いつも通る道沿いにあるお宅の垣根にヤマブキの花が咲いていました。
今年はお花がたくさん咲いたなあと立ち止まって眺めていました。
お庭に人の気配を感じて顔を上げると、そのお宅のご主人が立っていらっしゃいました。
時々、道路の掃き掃除をなさっていて、会釈を交わす程度の顔見知りです。
「今年は、ヤマブキの花が見事ですね〜」と、声を掛けました。
「家内が植えたんですよ、そこのバラも…」
「いつも、見せて頂いています、きれいなバラですよね」
奥さまは、以前、親方と同じリハビリディに通っていらっしゃいましたが、ここ数年、お姿をお見かけしなくなりました。
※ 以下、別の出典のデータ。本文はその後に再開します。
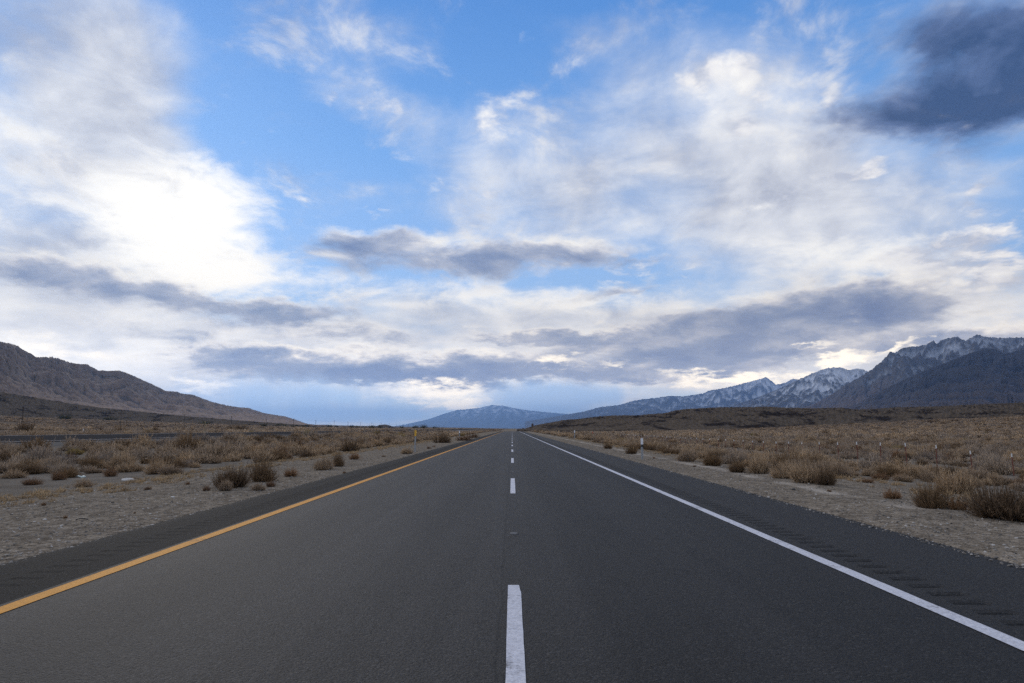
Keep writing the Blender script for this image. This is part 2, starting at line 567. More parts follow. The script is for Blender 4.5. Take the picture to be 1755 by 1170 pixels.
def plain(name, color, rough=0.7, metal=0.0, vary=0.25, scale=8.0):
    m, n, b = material(name)
    co = n.new('ShaderNodeTexCoord').outputs['Object']
    f = n.noise(co, scale, 5.0, 0.6)
    dark = tuple(c * (1 - vary) for c in color)
    light = tuple(min(1, c * (1 + vary)) for c in color)
    n.put(b.inputs['Base Color'], n.ramp(f, [(0.3, dark), (0.7, light)]))
    b.inputs['Roughness'].default_value = rough
    b.inputs['Metallic'].default_value = metal
    return m


# ground: pale gravel beside the pavements, brown desert soil further out
mat_ground, n, b = material("desert_ground")
pos = n.new('ShaderNodeNewGeometry').outputs['Position']
px_, py_, pz_ = n.sep(pos)
big = n.noise(pos, 0.05, 5.0, 0.6)
midn = n.noise(pos, 0.6, 6.0, 0.6)
sm = n.noise(pos, 9.0, 5.0, 0.7)
cell = n.voro(pos, 44.0, out='Color')
cellf = n.sep(cell)[0]
cell2 = n.sep(n.voro(pos, 9.0, out='Color'))[1]
grav = n.ramp(n.math('MULTIPLY_ADD', cellf, 0.48, n.math('MULTIPLY_ADD', n.math('SUBTRACT', sm, 0.5), 0.9, n.math('MULTIPLY', cell2, 0.4))), [
    (0.05, (0.085, 0.072, 0.058)), (0.35, (0.19, 0.16, 0.127)), (0.6, (0.265, 0.226, 0.18)), (0.95, (0.41, 0.36, 0.30))])
# wheel tracks worn pale along the right-hand gravel
trk = n.math('ABSOLUTE', n.math('SUBTRACT', n.math('ADD', px_, n.math('MULTIPLY', n.math('SUBTRACT', n.noise(pos, 0.15, 3.0), 0.5), 1.6)), 7.2))
trk = n.math('MULTIPLY', n.rng(trk, 0.08, 0.42, 1.0, 0.0), n.rng(midn, 0.38, 0.6))
grav = n.mix(n.math('MULTIPLY', trk, 0.6), grav, (0.52, 0.47, 0.41))
grav = n.mix(1.0, grav, n.ramp(midn, [(0.3, (0.84, 0.83, 0.82)), (0.7, (1.12, 1.1, 1.06))]), 'MULTIPLY')
soil = n.ramp(n.math('MULTIPLY_ADD', cellf, 0.3, n.math('MULTIPLY', midn, 0.7)), [(0.2, (0.10, 0.085, 0.068)), (0.5, (0.19, 0.165, 0.135)), (0.8, (0.28, 0.245, 0.205))])
far = n.ramp(n.math('ADD', n.math('MULTIPLY', big, 0.6), n.math('MULTIPLY', midn, 0.4)), [(0.3, (0.115, 0.090, 0.068)), (0.7, (0.195, 0.153, 0.116))])
dist_ = n.vmath('LENGTH', pos)
soil = n.mix(n.rng(dist_, 60.0, 320.0), soil, far)
ax = n.math('ABSOLUTE', n.math('ADD', px_, n.math('MULTIPLY', n.math('SUBTRACT', midn, 0.5), 3.0)))
gmask = n.rng(ax, 10.0, 13.5, 1.0, 0.0)
n.put(b.inputs['Base Color'], n.mix(gmask, soil, grav))
b.inputs['Roughness'].default_value = 0.95
b.inputs['Specular IOR Level'].default_value = 0.0
n.put(b.inputs['Normal'], n.bump(n.math('MULTIPLY_ADD', n.voro(pos, 44.0), -0.6, n.math('MULTIPLY', sm, 0.8)), 0.9, 0.03))


def asphalt(name, base, lane_fn=None, spec=0.5, rough=0.62, crack=0.0):
    m, n, b = material(name)
    pos = n.new('ShaderNodeNewGeometry').outputs['Position']
    px_, py_, pz_ = n.sep(pos)
    stone = n.sep(n.voro(pos, 75.0, out='Color'))[0]
    grit = n.noise(pos, 40.0, 4.0, 0.75)
    patch = n.noise(n.vmath('MULTIPLY', pos, (1.0, 0.12, 1.0)), 0.9, 6.0, 0.6)
    f = n.math('ADD', n.math('MULTIPLY', stone, 0.5), n.math('MULTIPLY', grit, 0.5))
    k = n.rng(f, 0.2, 0.8, 0.42, 1.68, 'LINEAR')
    k = n.math('MULTIPLY', k, n.rng(patch, 0.25, 0.75, 0.80, 1.2, 'LINEAR'))
    if lane_fn is not None:
        k = n.math('MULTIPLY', k, lane_fn(n, px_, py_, pos))
    c = n.scale(n.comb(*base), k)
    glint = n.rng(stone, 0.93, 0.97)
    c = n.mix(n.math('MULTIPLY', glint, 0.07), c, (0.30, 0.29, 0.28))
    n.put(b.inputs['Base Color'], c)
    b.inputs['Roughness'].default_value = rough
    b.inputs['Specular IOR Level'].default_value = spec
    n.put(b.inputs['Normal'], n.bump(n.math('MULTIPLY_ADD', n.voro(pos, 75.0), -0.5, grit), 0.8, 0.012))
    return m


def lanes(n, x, y, pos):
    """albedo of the two lanes: greyer worn left lane, newer darker right lane, oil down the middle of each, seams"""
    wob = n.math('ADD', x, n.math('MULTIPLY', n.math('SUBTRACT', n.noise(pos, 0.35, 4.0), 0.5), 0.5))
    right = n.rng(wob, -0.35, 1.3, 1.35, 0.85)
    wheel = n.math('COSINE', n.math('MULTIPLY', wob, 2 * math.pi / 1.85))
    k = n.math('MULTIPLY', right, n.math('MULTIPLY_ADD', wheel, 0.13, 1.0))
    seam = n.rng(n.math('ABSOLUTE', n.math('SUBTRACT', wob, 0.02)), 0.05, 0.45, 0.90, 1.0)
    # the join between the two paving passes, and a few sealed cracks
    join = n.rng(n.math('ABSOLUTE', n.math('SUBTRACT', n.math('ADD', x, n.math('MULTIPLY', n.math('SUBTRACT', n.noise(pos, 1.5, 5.0), 0.5), 0.10)), -0.09)), 0.004, 0.02, 0.62, 1.0)
    k = n.math('MULTIPLY', k, n.math('MULTIPLY', seam, join))
    e = n.voro(n.vmath('MULTIPLY', n.vmath('ADD', pos, n.scale(n.noise(pos, 1.2, 4.0, color=True), 1.2)), (0.22, 0.07, 1)), 1.0, 'DISTANCE_TO_EDGE')
    cr = n.rng(e, 0.0015, 0.005, 0.6, 1.0)
    # long streaks of wear drawn out by the traffic
    st_ = n.noise(n.vmath('MULTIPLY', pos, (3.2, 0.035, 1.0)), 1.0, 5.0, 0.6)
    k = n.math('MULTIPLY', k, n.rng(st_, 0.3, 0.7, 0.78, 1.2, 'LINEAR'))
    spot = n.rng(n.voro(n.vmath('MULTIPLY', pos, (1, 0.5, 1)), 0.55), 0.045, 0.07, 0.7, 1.0)
    return n.math('MULTIPLY', k, n.math('MULTIPLY', cr, spot))


def shoulder_dust(edge):
    def f(n, x, y, pos):
        d = n.math('ABSOLUTE', n.math('SUBTRACT', n.math('ADD', x, n.math('MULTIPLY', n.math('SUBTRACT', n.noise(pos, 2.5, 5.0, 0.65), 0.5), 0.5)), edge))
        return n.rng(d, 0.0, 0.40, 2.4, 1.0)
    return f


mat_lane = asphalt("asphalt_lanes", (0.0215, 0.0199, 0.0184), lanes, spec=0.22, rough=0.74)
mat_shoulder_dark = asphalt("asphalt_left_shoulder", (0.0105, 0.0098, 0.0092), shoulder_dust(-5.5), spec=0.12, rough=0.85)
mat_shoulder = asphalt("asphalt_right_shoulder", (0.0215, 0.0198, 0.0182), shoulder_dust(5.5), spec=0.2, rough=0.76)
mat_far_road = asphalt("asphalt_far_road", (0.048, 0.046, 0.046), spec=0.0, rough=0.95)
mat_groove = asphalt("asphalt_groove", (0.016, 0.016, 0.016), spec=0.1, rough=0.9)


def paint(name, color, wear=0.35):
    m, n, b = material(name)
    pos = n.new('ShaderNodeNewGeometry').outputs['Position']
    f = n.noise(pos, 22.0, 6.0, 0.75)
    g = n.noise(pos, 2.0, 5.0, 0.6)
    stone = n.sep(n.voro(pos, 75.0, out='Color'))[0]
    c = n.mix(1.0, color, n.ramp(n.math('MULTIPLY_ADD', stone, 0.4, n.math('MULTIPLY', f, 0.6)), [(0.25, (0.72, 0.72, 0.73)), (0.7, (1.05, 1.05, 1.05))]), 'MULTIPLY')
    w = n.rng(n.math('ADD', n.math('MULTIPLY', f, 0.6), n.math('MULTIPLY', g, 0.5)), 0.39, 0.52, 1.0, 0.0)
    n.put(b.inputs['Base Color'], n.mix(n.math('MULTIPLY', w, wear * 2), c, (0.07, 0.068, 0.066)))
    b.inputs['Roughness'].default_value = 0.75
    b.inputs['Specular IOR Level'].default_value = 0.2
    n.put(b.inputs['Normal'], n.bump(f, 0.4, 0.006))
    return m


mat_white_paint = paint("white_road_paint", (0.62, 0.62, 0.66))
mat_yellow_paint = paint("yellow_road_paint", (0.66, 0.29, 0.028), 0.25)

# ------------------------------------------------------------------ the lie of the land
ROAD_END = 350.0


def road_drop(y):
    """the road dips out of sight past a gentle crest"""
    y = np.asarray(y, float)
    return -2.6 * sstep(y, ROAD_END - 30, 520) * (1 - sstep(y, 620, 900))


def ground_z(x, y, rough=True):
    x, y = np.asarray(x, float), np.asarray(y, float)
    a = np.abs(x)
    # right: fill slope down from the pavement, flat, then the long rise of the valley side
    r = -0.012 * softplus(x - 5.5, 0.3) - 0.72 * sstep(x, 7.5, 22)
    r = r + (0.010 * softplus(x - 60, 12) + 0.050 * softplus(x - 150, 40)) * sstep(x, 12, 60)
    l = -0.012 * softplus(a - 5.5, 0.3) - 0.25 * sstep(a, 8, 14) + 0.9 * sstep(a, 24, 40)
    l = l + (0.010 * softplus(a - 60, 15) + 0.048 * softplus(a - 250, 60)) * sstep(a, 12, 60)
    z = np.where(x > 0, r, l)
    z = z * np.where(x > 0, 1.0, 1 - 0.55 * sstep(y, 600, 1600))
    z = z + road_drop(y) * (1 - sstep(a, 25, 90))
    z = z - 0.10 * sstep(5.3 - a, 0, 0.15) - 0.012
    z = z - 0.3 * sstep(-x, 34.6, 35.0) * (1 - sstep(-x, 46.7, 47.2))     # bed of the far carriageway
    if rough:
        k = sstep(a, 5.6, 9.0)
        z = z + k * (0.05 * fbm(x * 0.25, y * 0.25, 3, 5) + 0.10 * sstep(a, 12, 25) * fbm(x * 0.09, y * 0.09, 3, 9) * (1 - 0.9 * ((x < -31) & (x > -50))))
        z = z + sstep(a, 80, 300) * 1.6 * fbm(x * 0.008, y * 0.008, 4, 3)
    return z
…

暮れからは、雨戸が閉まっていることも多く、なんとなく気になっていました。
先日、ご主人の姿をバス停でお見かけしたので、奥さまは入院でもされているのかしらと、勝手に想像してました。
「2月に家内が亡くなりまして…」と、ご主人。
「……」 私、掛ける言葉が出て来ません。
ご主人、涙ぐんでいらっしゃいます…
私も、ウルウル…
「実は、奥さま、うちの夫と同じリハビリディに通っていらっしゃいました、このところ、お見かけしないので気になっていました…」
「そうでしたか…、奥さん、身体を大事にしてください、1人は淋しいですよ…」
「お辛いですね、私も娘に先立たれて辛かったです…、ご主人さま、お身体を大事になさって下さいね」
まだ70代とお見受けするご主人、ご健康そうに見えますが憔悴されたお顔をなさっておいででした…
自分に重ねて、心が重くなりました。